─── COLLECTED DATA

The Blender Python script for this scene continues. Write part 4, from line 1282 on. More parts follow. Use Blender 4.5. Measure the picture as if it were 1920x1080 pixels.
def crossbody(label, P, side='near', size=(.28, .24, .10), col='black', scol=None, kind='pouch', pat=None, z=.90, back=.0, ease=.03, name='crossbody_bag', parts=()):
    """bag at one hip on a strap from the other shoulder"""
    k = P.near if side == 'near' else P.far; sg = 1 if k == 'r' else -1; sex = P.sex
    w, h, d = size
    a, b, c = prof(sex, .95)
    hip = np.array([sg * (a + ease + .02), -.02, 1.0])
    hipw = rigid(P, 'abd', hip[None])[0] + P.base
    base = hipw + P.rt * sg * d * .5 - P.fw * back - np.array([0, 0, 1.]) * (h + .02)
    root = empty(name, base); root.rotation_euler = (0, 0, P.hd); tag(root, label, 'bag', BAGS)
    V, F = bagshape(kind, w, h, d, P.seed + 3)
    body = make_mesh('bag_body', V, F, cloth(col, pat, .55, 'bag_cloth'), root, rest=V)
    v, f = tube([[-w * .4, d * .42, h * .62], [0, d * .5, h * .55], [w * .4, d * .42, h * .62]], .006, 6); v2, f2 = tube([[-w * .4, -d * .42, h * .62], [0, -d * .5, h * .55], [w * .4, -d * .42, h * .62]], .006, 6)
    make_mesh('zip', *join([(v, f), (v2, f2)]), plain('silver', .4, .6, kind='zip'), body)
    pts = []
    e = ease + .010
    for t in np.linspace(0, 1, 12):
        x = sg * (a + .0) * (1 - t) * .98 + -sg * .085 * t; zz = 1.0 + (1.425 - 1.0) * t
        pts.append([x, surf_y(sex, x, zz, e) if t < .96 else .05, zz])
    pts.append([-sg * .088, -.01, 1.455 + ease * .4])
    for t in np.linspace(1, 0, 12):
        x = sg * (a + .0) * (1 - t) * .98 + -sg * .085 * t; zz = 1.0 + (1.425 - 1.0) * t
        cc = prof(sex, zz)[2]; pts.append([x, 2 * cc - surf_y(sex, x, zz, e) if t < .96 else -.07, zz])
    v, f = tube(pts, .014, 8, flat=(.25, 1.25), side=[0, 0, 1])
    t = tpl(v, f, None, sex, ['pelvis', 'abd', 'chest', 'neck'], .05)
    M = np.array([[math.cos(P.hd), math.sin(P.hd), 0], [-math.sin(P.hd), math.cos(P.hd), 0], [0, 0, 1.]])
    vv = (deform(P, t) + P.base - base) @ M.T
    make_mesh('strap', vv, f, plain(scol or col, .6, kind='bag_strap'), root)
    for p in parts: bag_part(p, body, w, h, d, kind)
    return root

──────

(WHAT THE TASK REQUIRES) Copy out each line of the data containing the string "from".

(RESULT OF THE TASK)
The Blender Python script for this scene continues. Write part 4, from line 1282 on. More parts follow. Use Blender 4.5. Measure the picture as if it were 1920x1080 pixels.
    """bag at one hip on a strap from the other shoulder"""